Data section:
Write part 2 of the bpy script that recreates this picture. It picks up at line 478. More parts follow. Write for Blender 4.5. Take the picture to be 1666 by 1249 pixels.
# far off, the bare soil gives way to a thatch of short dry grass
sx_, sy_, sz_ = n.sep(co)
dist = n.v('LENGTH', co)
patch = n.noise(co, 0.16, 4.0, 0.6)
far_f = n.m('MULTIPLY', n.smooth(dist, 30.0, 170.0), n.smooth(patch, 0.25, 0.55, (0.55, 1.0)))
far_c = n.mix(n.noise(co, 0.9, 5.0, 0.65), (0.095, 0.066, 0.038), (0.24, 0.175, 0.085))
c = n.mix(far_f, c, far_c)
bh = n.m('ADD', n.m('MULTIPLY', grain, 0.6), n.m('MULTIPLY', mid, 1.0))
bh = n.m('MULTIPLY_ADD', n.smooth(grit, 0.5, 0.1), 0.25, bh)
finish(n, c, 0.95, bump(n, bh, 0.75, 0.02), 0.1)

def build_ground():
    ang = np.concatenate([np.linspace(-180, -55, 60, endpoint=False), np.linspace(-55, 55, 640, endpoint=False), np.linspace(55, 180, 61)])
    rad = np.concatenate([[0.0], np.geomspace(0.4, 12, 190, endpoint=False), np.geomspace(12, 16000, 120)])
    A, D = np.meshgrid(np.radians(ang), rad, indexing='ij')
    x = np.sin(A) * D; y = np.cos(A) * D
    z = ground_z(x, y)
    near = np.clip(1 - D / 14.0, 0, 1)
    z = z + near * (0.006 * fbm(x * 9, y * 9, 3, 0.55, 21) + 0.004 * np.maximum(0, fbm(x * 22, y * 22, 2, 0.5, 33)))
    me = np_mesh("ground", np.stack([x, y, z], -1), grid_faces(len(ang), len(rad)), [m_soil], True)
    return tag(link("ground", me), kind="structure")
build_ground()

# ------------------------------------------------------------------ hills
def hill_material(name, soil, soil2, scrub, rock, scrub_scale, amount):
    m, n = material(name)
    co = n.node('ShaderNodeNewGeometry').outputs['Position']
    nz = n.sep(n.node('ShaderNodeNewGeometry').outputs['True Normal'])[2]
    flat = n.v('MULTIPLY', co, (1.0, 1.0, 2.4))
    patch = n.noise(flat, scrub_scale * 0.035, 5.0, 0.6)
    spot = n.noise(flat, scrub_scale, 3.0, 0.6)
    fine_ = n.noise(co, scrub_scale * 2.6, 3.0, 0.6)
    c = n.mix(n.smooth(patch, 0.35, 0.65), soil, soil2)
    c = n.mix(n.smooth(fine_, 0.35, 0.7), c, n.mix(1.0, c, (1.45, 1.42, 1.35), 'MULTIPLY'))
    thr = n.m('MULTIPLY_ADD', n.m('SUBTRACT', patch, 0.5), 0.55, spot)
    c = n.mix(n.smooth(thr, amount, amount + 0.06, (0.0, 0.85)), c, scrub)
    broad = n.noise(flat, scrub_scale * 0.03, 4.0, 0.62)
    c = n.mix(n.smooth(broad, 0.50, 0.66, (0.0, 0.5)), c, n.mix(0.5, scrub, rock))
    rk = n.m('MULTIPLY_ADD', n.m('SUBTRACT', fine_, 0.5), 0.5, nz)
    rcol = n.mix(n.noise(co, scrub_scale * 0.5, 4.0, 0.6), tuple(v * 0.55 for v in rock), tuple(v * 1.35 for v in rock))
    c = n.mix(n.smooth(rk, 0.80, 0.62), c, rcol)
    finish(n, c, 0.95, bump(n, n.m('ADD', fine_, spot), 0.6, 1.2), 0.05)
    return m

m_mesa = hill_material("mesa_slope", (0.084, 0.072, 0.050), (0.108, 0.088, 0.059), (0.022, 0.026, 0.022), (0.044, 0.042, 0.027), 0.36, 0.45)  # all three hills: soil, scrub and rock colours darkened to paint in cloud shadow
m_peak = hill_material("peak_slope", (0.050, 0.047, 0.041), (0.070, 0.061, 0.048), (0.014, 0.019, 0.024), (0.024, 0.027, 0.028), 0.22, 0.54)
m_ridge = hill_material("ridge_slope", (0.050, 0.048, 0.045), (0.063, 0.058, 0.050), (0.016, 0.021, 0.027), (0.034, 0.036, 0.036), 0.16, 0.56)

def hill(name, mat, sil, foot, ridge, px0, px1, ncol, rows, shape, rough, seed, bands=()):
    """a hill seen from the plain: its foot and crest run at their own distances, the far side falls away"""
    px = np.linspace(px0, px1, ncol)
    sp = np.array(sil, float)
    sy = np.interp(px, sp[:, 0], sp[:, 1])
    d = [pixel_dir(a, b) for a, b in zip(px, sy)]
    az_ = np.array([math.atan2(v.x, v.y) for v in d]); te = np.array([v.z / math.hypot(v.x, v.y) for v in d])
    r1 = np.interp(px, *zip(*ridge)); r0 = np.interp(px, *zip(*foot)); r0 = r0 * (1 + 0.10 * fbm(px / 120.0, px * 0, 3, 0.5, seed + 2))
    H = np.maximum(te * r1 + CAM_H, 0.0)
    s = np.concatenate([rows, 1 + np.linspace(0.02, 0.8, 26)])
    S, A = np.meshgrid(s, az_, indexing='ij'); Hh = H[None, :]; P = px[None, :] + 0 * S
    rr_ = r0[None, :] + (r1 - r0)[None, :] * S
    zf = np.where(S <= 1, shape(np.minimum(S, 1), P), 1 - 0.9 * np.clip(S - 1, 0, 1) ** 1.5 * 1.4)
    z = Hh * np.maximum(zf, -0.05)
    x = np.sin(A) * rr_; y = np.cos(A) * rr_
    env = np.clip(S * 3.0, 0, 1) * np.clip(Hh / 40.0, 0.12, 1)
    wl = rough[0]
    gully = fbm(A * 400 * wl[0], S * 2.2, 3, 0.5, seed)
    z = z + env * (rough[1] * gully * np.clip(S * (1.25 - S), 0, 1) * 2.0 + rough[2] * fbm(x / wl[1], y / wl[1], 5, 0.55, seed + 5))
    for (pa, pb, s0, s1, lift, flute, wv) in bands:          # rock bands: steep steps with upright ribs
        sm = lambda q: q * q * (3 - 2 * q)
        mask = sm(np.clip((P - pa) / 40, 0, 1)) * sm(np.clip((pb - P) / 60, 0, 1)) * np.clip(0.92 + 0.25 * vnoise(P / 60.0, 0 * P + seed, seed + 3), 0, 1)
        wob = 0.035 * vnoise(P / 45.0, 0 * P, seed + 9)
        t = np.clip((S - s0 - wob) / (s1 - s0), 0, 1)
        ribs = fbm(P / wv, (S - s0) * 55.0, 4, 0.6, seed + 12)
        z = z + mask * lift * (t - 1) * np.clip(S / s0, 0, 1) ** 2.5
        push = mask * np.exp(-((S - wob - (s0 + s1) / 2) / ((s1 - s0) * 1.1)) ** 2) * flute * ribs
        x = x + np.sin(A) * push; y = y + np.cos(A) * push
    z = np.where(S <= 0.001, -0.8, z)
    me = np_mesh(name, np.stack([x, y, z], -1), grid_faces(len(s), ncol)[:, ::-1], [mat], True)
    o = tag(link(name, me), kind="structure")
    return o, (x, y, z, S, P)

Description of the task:
Only the lines from the beginning of the material to the line containing "finish(n, c, 0.95, bump(n, bh, 0.75, 0.02), 0.1)" should be echoed, verbatim and in full.

Complete response:
Write part 2 of the bpy script that recreates this picture. It picks up at line 478. More parts follow. Write for Blender 4.5. Take the picture to be 1666 by 1249 pixels.
# far off, the bare soil gives way to a thatch of short dry grass
sx_, sy_, sz_ = n.sep(co)
dist = n.v('LENGTH', co)
patch = n.noise(co, 0.16, 4.0, 0.6)
far_f = n.m('MULTIPLY', n.smooth(dist, 30.0, 170.0), n.smooth(patch, 0.25, 0.55, (0.55, 1.0)))
far_c = n.mix(n.noise(co, 0.9, 5.0, 0.65), (0.095, 0.066, 0.038), (0.24, 0.175, 0.085))
c = n.mix(far_f, c, far_c)
bh = n.m('ADD', n.m('MULTIPLY', grain, 0.6), n.m('MULTIPLY', mid, 1.0))
bh = n.m('MULTIPLY_ADD', n.smooth(grit, 0.5, 0.1), 0.25, bh)
finish(n, c, 0.95, bump(n, bh, 0.75, 0.02), 0.1)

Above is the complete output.